Para os povos indígenas, tal situação sinaliza que as instituições do Estado, incluindo os sistemas de justiça e de execução da lei, carecem tanto de vontade para garantir que seus direitos sejam protegidos, como de genuína preocupação com relação a suas demandas.
Retomadas
Contra tal estado de insegurança jurídica e ameaças de toda sorte, os índios resolveram promover, eles mesmos, a retomada de suas terras ancestrais. “Esse é o processo de autodemarcação. Se não fizermos as retomadas, a áreas serão invadidas. E, a partir das retomadas, a gente tem reconquistado nosso território”, explica o conselheiro Dourado Tapeba.
“A missão do Estado brasileiro com relação a regularização dos territórios indígenas brasileiros fracassou.
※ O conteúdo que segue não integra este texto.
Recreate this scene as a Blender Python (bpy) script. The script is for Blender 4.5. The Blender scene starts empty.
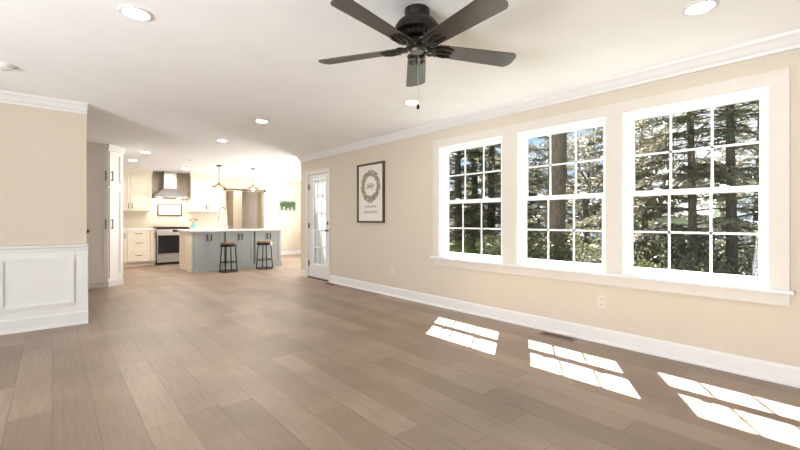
import bpy, bmesh, math, random
from mathutils import Vector, Matrix
C = bpy.context.scene.collection
SC = bpy.context.scene
rnd = random.Random(7)
PI = math.pi

# ------------------------------------------------------------------ camera, sky, sun, added fill lamps, exposure
CAM_H = 1.13
YAW = math.atan((400 - 52) / 393.0)          # heading, from +Y towards +X
cam = bpy.data.cameras.new('camera')
cam.sensor_width = 36.0
cam.lens = 393.0 / 800 * 36.0
cam.shift_y = -5.0 / 800
cam.clip_start = 0.05
cam_o = bpy.data.objects.new('camera', cam)
C.objects.link(cam_o)
cam_o.location = (0, 0, CAM_H)
cam_o.rotation_euler = (PI / 2, 0, -YAW)
SC.camera = cam_o

SKY = 0.78
SUN = 32.0
FILL_LEFT = 640.0         # unseen upward lamp added at left to brighten the ceiling, as yard bounce
FILL_KITCHEN_LOW = 215.0      # second added upward lamp, outside the opening made in the kitchen side wall
FILL_KITCHEN = 105.0  # added lamp panel filling that unseen opening, to brighten the kitchen
CAN = 70.0
EXPOSURE = 0.64

world = bpy.data.worlds.new('sky')
SC.world = world
world.use_nodes = True
nt = world.node_tree
nt.nodes.clear()
wo = nt.nodes.new('ShaderNodeOutputWorld')
bg = nt.nodes.new('ShaderNodeBackground')
tc = nt.nodes.new('ShaderNodeTexCoord')
nz = nt.nodes.new('ShaderNodeTexNoise')
nz.inputs['Scale'].default_value = 3.2
nz.inputs['Detail'].default_value = 6
cr = nt.nodes.new('ShaderNodeValToRGB')
cr.color_ramp.elements[0].position = 0.40
cr.color_ramp.elements[0].color = (0.48, 0.70, 0.98, 1)
cr.color_ramp.elements[1].position = 0.64
cr.color_ramp.elements[1].color = (0.95, 0.97, 1.0, 1)
nt.links.new(tc.outputs['Generated'], nz.inputs['Vector'])
nt.links.new(nz.outputs['Fac'], cr.inputs['Fac'])
nt.links.new(cr.outputs['Color'], bg.inputs['Color'])
bg.inputs['Strength'].default_value = SKY
nt.links.new(bg.outputs['Background'], wo.inputs['Surface'])

sun = bpy.data.lights.new('sun', 'SUN')
sun.energy = SUN
sun.angle = math.radians(0.6)
sun.color = (1.0, 0.98, 0.95)
sun_o = bpy.data.objects.new('sun', sun)
C.objects.link(sun_o)
sun_o.location = (12, 8, 20)
sun_o.rotation_euler = Vector((-1.0, -0.61, -1.76)).to_track_quat('-Z', 'Y').to_euler()


def area(name, loc, aim, sx, sy, power, color):
    l = bpy.data.lights.new(name, 'AREA')
    l.shape = 'RECTANGLE'
    l.size = sx
    l.size_y = sy
    l.energy = power
    l.color = color
    o = bpy.data.objects.new(name, l)
    C.objects.link(o)
    o.location = loc
    o.rotation_euler = Vector(aim).to_track_quat('-Z', 'Z').to_euler()
    return o


area('fill_left', (-3.75, 0.7, -0.22), (1, 0, 0.9), 3.6, 1.3, FILL_LEFT, (0.95, 0.98, 1.0))  # added fill lamps, out of view; no such sources are known
area('fill_kitchen_low', (7.4, 9.6, -0.1), (-1, -0.25, 0.75), 2.5, 1.2, FILL_KITCHEN_LOW, (0.98, 0.99, 1.0))
area('fill_kitchen', (6.66, 9.6, 1.5), (-1, 0, 0.7), 2.6, 1.0, FILL_KITCHEN, (0.97, 0.99, 1.0))

vs = SC.view_settings
vs.view_transform = 'Standard'
vs.look = 'None'
vs.gamma = 1.0
vs.exposure = EXPOSURE
vs.use_curve_mapping = False
SC.cycles.use_denoising = True
SC.cycles.max_bounces = 10
SC.cycles.diffuse_bounces = 6
SC.cycles.transparent_max_bounces = 16
SC.cycles.sample_clamp_indirect = 6.0
SC.cycles.caustics_reflective = False
SC.cycles.caustics_refractive = False


# ------------------------------------------------------------------ materials
def s2l(c):
    return tuple(((v / 255) / 12.92) if v / 255 <= 0.04045 else (((v / 255) + 0.055) / 1.055) ** 2.4 for v in c)


def new_mat(name):
    m = bpy.data.materials.new(name)
    m.use_nodes = True
    b = m.node_tree.nodes['Principled BSDF']
    return m, m.node_tree, b


def mat(name, col, rough=0.5, metal=0.0, noise=0.0, scale=8.0, bump=0.0, stretch=(1, 1, 1), spec=0.5):
    m, t, b = new_mat(name)
    col = tuple(col)
    b.inputs['Roughness'].default_value = rough
    b.inputs['Metallic'].default_value = metal
    b.inputs['Specular IOR Level'].default_value = spec
    b.inputs['Base Color'].default_value = col + (1,)
    tcn = t.nodes.new('ShaderNodeTexCoord')
    mp = t.nodes.new('ShaderNodeMapping')
    mp.inputs['Scale'].default_value = stretch
    n = t.nodes.new('ShaderNodeTexNoise')
    n.inputs['Scale'].default_value = scale
    n.inputs['Detail'].default_value = 4
    t.links.new(tcn.outputs['Object'], mp.inputs['Vector'])
    t.links.new(mp.outputs['Vector'], n.inputs['Vector'])
    r = t.nodes.new('ShaderNodeValToRGB')
    r.color_ramp.elements[0].position = 0.3
    r.color_ramp.elements[1].position = 0.7
    k = max(noise, 0.015)
    r.color_ramp.elements[0].color = tuple(max(0, v * (1 - k)) for v in col) + (1,)
    r.color_ramp.elements[1].color = tuple(min(1, v * (1 + k)) for v in col) + (1,)
    t.links.new(n.outputs['Fac'], r.inputs['Fac'])
    t.links.new(r.outputs['Color'], b.inputs['Base Color'])
    if bump:
        bp = t.nodes.new('ShaderNodeBump')
        bp.inputs['Strength'].default_value = bump
        bp.inputs['Distance'].default_value = 0.01
        t.links.new(n.outputs['Fac'], bp.inputs['Height'])
        t.links.new(bp.outputs['Normal'], b.inputs['Normal'])
    return m


def emit(name, col, strength):
    m, t, b = new_mat(name)
    b.inputs['Base Color'].default_value = (0.8, 0.8, 0.8, 1)
    b.inputs['Emission Color'].default_value = tuple(col) + (1,)
    b.inputs['Emission Strength'].default_value = strength
    return m


def leaf(name, c1, c2, trans=0.35, rough=0.5):
    m, t, b = new_mat(name)
    out = t.nodes['Material Output']
    n = t.nodes.new('ShaderNodeTexNoise')
    n.inputs['Scale'].default_value = 2.5
    tcn = t.nodes.new('ShaderNodeTexCoord')
    t.links.new(tcn.outputs['Object'], n.inputs['Vector'])
    r = t.nodes.new('ShaderNodeValToRGB')
    r.color_ramp.elements[0].position = 0.35
    r.color_ramp.elements[1].position = 0.65
    r.color_ramp.elements[0].color = tuple(c1) + (1,)
    r.color_ramp.elements[1].color = tuple(c2) + (1,)
    t.links.new(n.outputs['Fac'], r.inputs['Fac'])
    t.links.new(r.outputs['Color'], b.inputs['Base Color'])
    b.inputs['Roughness'].default_value = rough
    tl = t.nodes.new('ShaderNodeBsdfTranslucent')
    t.links.new(r.outputs['Color'], tl.inputs['Color'])
    mx = t.nodes.new('ShaderNodeMixShader')
    mx.inputs['Fac'].default_value = trans
    t.links.new(b.outputs['BSDF'], mx.inputs[1])
    t.links.new(tl.outputs['BSDF'], mx.inputs[2])
    t.links.new(mx.outputs['Shader'], out.inputs['Surface'])
    return m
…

E, por conta disso, os povos indígenas têm utilizados um instrumento da autodemarcação, que são as retomadas, para garantir a permanência nos territórios tradicionais. Estamos denunciando essa omissão do Estado brasileiro. E também dizendo que, quando há omissão do Estado, as próprias comunidades se veem obrigadas a criam alternativas – que no caso é a das retomadas”, acrescenta Vieber.
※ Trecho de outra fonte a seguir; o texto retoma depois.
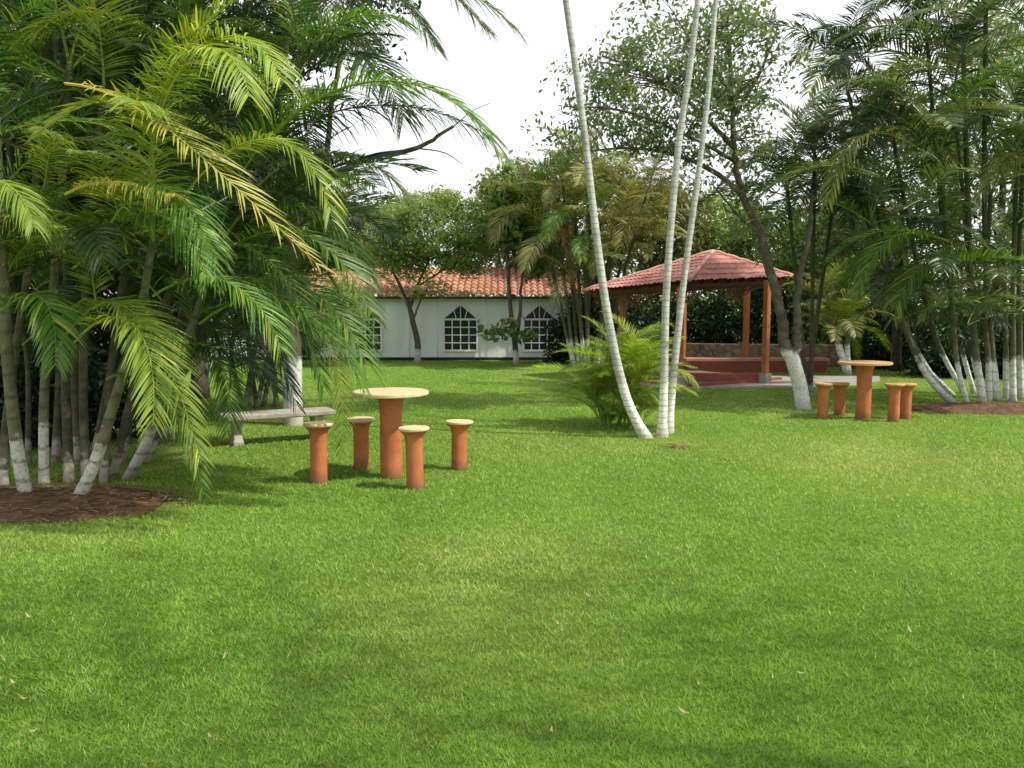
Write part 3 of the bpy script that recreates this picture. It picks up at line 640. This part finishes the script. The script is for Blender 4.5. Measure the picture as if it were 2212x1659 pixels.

Por omissão, enfatiza o indígena, o Brasil de fato tem sido protagonista dessa ruptura do Estado democrático de direito em relação aos povos indígenas e precisa se posicionar politicamente com relação ao tema, para que as comunidades sejam ouvidas e todos os brasileiros possam participem do processo de construção de um pais democrático.
Retomada também é o termo usado pelo cacique Syratã Pataxó para descrever a situação em Coroa Vermelha, na Bahia. E, como acontece muito nestes casos, a reação dos “brancos” veio de surpresa.
“Quando nossas lideranças se prepararam para vir para este encontro, o juiz de lá falou que estava tudo tranquilo. Que a gente podia vir e ninguém ia mexer com nosso povo. Que não tinha nenhum processo de intervenção de posse e a gente podia ficar despreocupado. Mas ele só esperou todos os caciques saírem da aldeia. E hoje o povo foi informado de que nesta sexta-feira haveria uma integração de posse. Ele fez a coisa por traz, tramando contra nós. Ficamos sabendo hoje, pela parte da manhã. Todos os caciques estão aqui e nosso povo está lá, como aquelas formigas, sem liderança. Tudo no sofrimento”, lamenta o cacique.